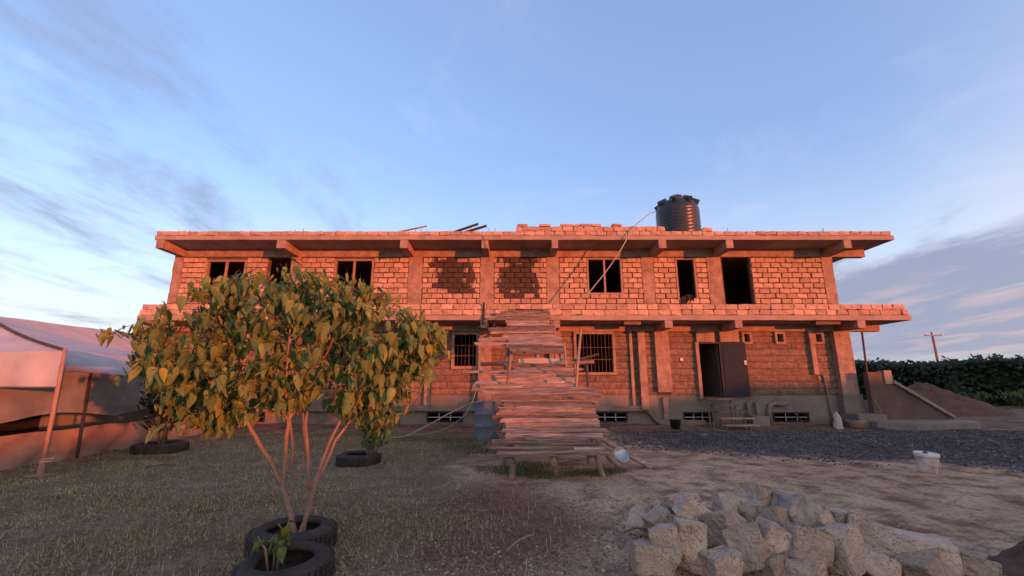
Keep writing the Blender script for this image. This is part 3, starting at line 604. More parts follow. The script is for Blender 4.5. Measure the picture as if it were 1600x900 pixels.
STEMS = [([(-2.12, .0, 0), (-2.17, .2, 0), (-2.28, .47, 0), (-2.31, .8, .03), (-2.33, 1.14, .05)], .042, .026), ([(-2.28, .47, 0), (-2.45, .76, -.03), (-2.64, 1.03, -.05), (-2.80, 1.26, -.05), (-3.15, 1.55, -.1), (-3.6, 1.85, -.2)], .034, .012),
         ([(-2.06, .0, .05), (-2.03, .44, .06), (-2.12, .82, .1), (-2.18, 1.14, .12), (-2.16, 1.6, .2), (-2.0, 2.1, .3)], .030, .012), ([(-2.08, .0, -.04), (-1.99, .18, -.05), (-1.92, .54, -.08), (-1.80, .95, -.1), (-1.55, 1.4, -.15), (-1.15, 1.8, -.25)], .030, .011),
         ([(-2.05, .0, .0), (-2.0, .36, .02), (-1.83, .91, .1), (-1.62, 1.3, .25), (-1.3, 1.75, .5), (-1.1, 2.1, .6)], .026, .010), ([(-2.33, 1.12, .05), (-2.45, 1.32, .0), (-2.75, 1.8, -.3), (-2.95, 2.3, -.45)], .024, .010), ([(-2.33, 1.12, .05), (-2.20, 1.35, .1), (-2.3, 1.9, .3), (-2.5, 2.5, .4)], .024, .010),
         ([(-2.64, 1.03, -.05), (-3.0, 1.12, .2), (-3.5, 1.4, .5), (-3.9, 1.75, .6)], .020, .008), ([(-2.16, 1.5, .18), (-1.8, 2.0, -.2), (-1.5, 2.4, -.4)], .016, .008), ([(-2.03, .44, .06), (-2.2, .62, -.05), (-2.12, .9, -.2), (-2.1, 1.5, -.5), (-2.0, 2.0, -.7)], .018, .008),
         ([(-3.15, 1.55, -.1), (-3.3, 2.0, .2), (-3.3, 2.5, .3)], .014, .007), ([(-2.2, .45, .0), (-2.15, .75, .15), (-2.3, 1.1, .3), (-2.6, 1.7, .7), (-2.8, 2.2, .8)], .014, .008), ([(-3.6, 1.85, -.2), (-3.95, 2.0, -.15), (-4.25, 2.02, -.1)], .010, .005), ([(-1.15, 1.8, -.25), (-.9, 1.95, -.2), (-.75, 2.0, -.2)], .010, .005)]
skel = []
for pts, r0, r1 in STEMS:
    P_ = [T(*p) for p in pts]; fine_ = []
    for a, b in zip(P_, P_[1:]):
        for k in range(4): fine_.append(a.lerp(b, k / 4) + Vector((random.uniform(-.006, .006), random.uniform(-.006, .006), 0)))
    fine_.append(P_[-1]); n = len(fine_)
    part('stem', MB().tube(fine_, [.72 * (r0 + (r1 - r0) * i / (n - 1)) for i in range(n)], 8), 'bark', tree, True)
    skel += [p for p in fine_ if p.z > .95]
POLY = [(-4.41, 2.05), (-3.95, 2.27), (-3.5, 2.64), (-2.79, 2.79), (-1.98, 2.71), (-1.3, 2.49), (-0.71, 2.13), (-0.60, 1.91), (-0.70, 1.45), (-1.0, 1.02), (-1.64, 1.10), (-2.46, 1.23), (-2.9, 1.0), (-3.3, .86), (-3.75, 1.02), (-4.1, 1.35), (-4.25, 1.7)]
def inside(x, z):
    c_ = False
    for (x1, z1), (x2, z2) in zip(POLY, POLY[1:] + POLY[:1]):
        if (z1 > z) != (z2 > z) and x < (x2 - x1) * (z - z1) / (z2 - z1) + x1: c_ = not c_
    return c_
tips = []; tries = 0
while len(tips) < 760 and tries < 20000:
    tries += 1; x, z = random.uniform(-4.4, -.62), random.uniform(.86, 2.75)
    if not inside(x, z): continue
    e = math.hypot((x + 2.5) / 1.95, (z - 1.9) / .9)
    if e < .35 and random.random() < .5: continue
    if z < 1.3 and -3.1 < x < -1.5 and random.random() < .5: continue
    d = 1.15 * math.sqrt(max(.02, 1 - min(e, .98) ** 2)); dy = random.uniform(-d, d)
    p = T(-2.38 + (x + 2.5) * CS, 1.72 + (z - 1.72) * CS, dy * .9); p.x *= 1 + dy * .07; p.z += .06
    if any((p - q).length < .075 for q in tips): continue
    tips.append(p)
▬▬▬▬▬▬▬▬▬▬
*DESCRIPTION OF THE TASK*
All of the lines above should be printed exactly, minus the pictures.

*RESPONSE FOR THIS EXERCISE*
Keep writing the Blender script for this image. This is part 3, starting at line 604. More parts follow. The script is for Blender 4.5. Measure the picture as if it were 1600x900 pixels.
STEMS = [([(-2.12, .0, 0), (-2.17, .2, 0), (-2.28, .47, 0), (-2.31, .8, .03), (-2.33, 1.14, .05)], .042, .026), ([(-2.28, .47, 0), (-2.45, .76, -.03), (-2.64, 1.03, -.05), (-2.80, 1.26, -.05), (-3.15, 1.55, -.1), (-3.6, 1.85, -.2)], .034, .012),
         ([(-2.06, .0, .05), (-2.03, .44, .06), (-2.12, .82, .1), (-2.18, 1.14, .12), (-2.16, 1.6, .2), (-2.0, 2.1, .3)], .030, .012), ([(-2.08, .0, -.04), (-1.99, .18, -.05), (-1.92, .54, -.08), (-1.80, .95, -.1), (-1.55, 1.4, -.15), (-1.15, 1.8, -.25)], .030, .011),
         ([(-2.05, .0, .0), (-2.0, .36, .02), (-1.83, .91, .1), (-1.62, 1.3, .25), (-1.3, 1.75, .5), (-1.1, 2.1, .6)], .026, .010), ([(-2.33, 1.12, .05), (-2.45, 1.32, .0), (-2.75, 1.8, -.3), (-2.95, 2.3, -.45)], .024, .010), ([(-2.33, 1.12, .05), (-2.20, 1.35, .1), (-2.3, 1.9, .3), (-2.5, 2.5, .4)], .024, .010),
         ([(-2.64, 1.03, -.05), (-3.0, 1.12, .2), (-3.5, 1.4, .5), (-3.9, 1.75, .6)], .020, .008), ([(-2.16, 1.5, .18), (-1.8, 2.0, -.2), (-1.5, 2.4, -.4)], .016, .008), ([(-2.03, .44, .06), (-2.2, .62, -.05), (-2.12, .9, -.2), (-2.1, 1.5, -.5), (-2.0, 2.0, -.7)], .018, .008),
         ([(-3.15, 1.55, -.1), (-3.3, 2.0, .2), (-3.3, 2.5, .3)], .014, .007), ([(-2.2, .45, .0), (-2.15, .75, .15), (-2.3, 1.1, .3), (-2.6, 1.7, .7), (-2.8, 2.2, .8)], .014, .008), ([(-3.6, 1.85, -.2), (-3.95, 2.0, -.15), (-4.25, 2.02, -.1)], .010, .005), ([(-1.15, 1.8, -.25), (-.9, 1.95, -.2), (-.75, 2.0, -.2)], .010, .005)]
skel = []
for pts, r0, r1 in STEMS:
    P_ = [T(*p) for p in pts]; fine_ = []
    for a, b in zip(P_, P_[1:]):
        for k in range(4): fine_.append(a.lerp(b, k / 4) + Vector((random.uniform(-.006, .006), random.uniform(-.006, .006), 0)))
    fine_.append(P_[-1]); n = len(fine_)
    part('stem', MB().tube(fine_, [.72 * (r0 + (r1 - r0) * i / (n - 1)) for i in range(n)], 8), 'bark', tree, True)
    skel += [p for p in fine_ if p.z > .95]
POLY = [(-4.41, 2.05), (-3.95, 2.27), (-3.5, 2.64), (-2.79, 2.79), (-1.98, 2.71), (-1.3, 2.49), (-0.71, 2.13), (-0.60, 1.91), (-0.70, 1.45), (-1.0, 1.02), (-1.64, 1.10), (-2.46, 1.23), (-2.9, 1.0), (-3.3, .86), (-3.75, 1.02), (-4.1, 1.35), (-4.25, 1.7)]
def inside(x, z):
    c_ = False
    for (x1, z1), (x2, z2) in zip(POLY, POLY[1:] + POLY[:1]):
        if (z1 > z) != (z2 > z) and x < (x2 - x1) * (z - z1) / (z2 - z1) + x1: c_ = not c_
    return c_
tips = []; tries = 0
while len(tips) < 760 and tries < 20000:
    tries += 1; x, z = random.uniform(-4.4, -.62), random.uniform(.86, 2.75)
    if not inside(x, z): continue
    e = math.hypot((x + 2.5) / 1.95, (z - 1.9) / .9)
    if e < .35 and random.random() < .5: continue
    if z < 1.3 and -3.1 < x < -1.5 and random.random() < .5: continue
    d = 1.15 * math.sqrt(max(.02, 1 - min(e, .98) ** 2)); dy = random.uniform(-d, d)
    p = T(-2.38 + (x + 2.5) * CS, 1.72 + (z - 1.72) * CS, dy * .9); p.x *= 1 + dy * .07; p.z += .06
    if any((p - q).length < .075 for q in tips): continue
    tips.append(p)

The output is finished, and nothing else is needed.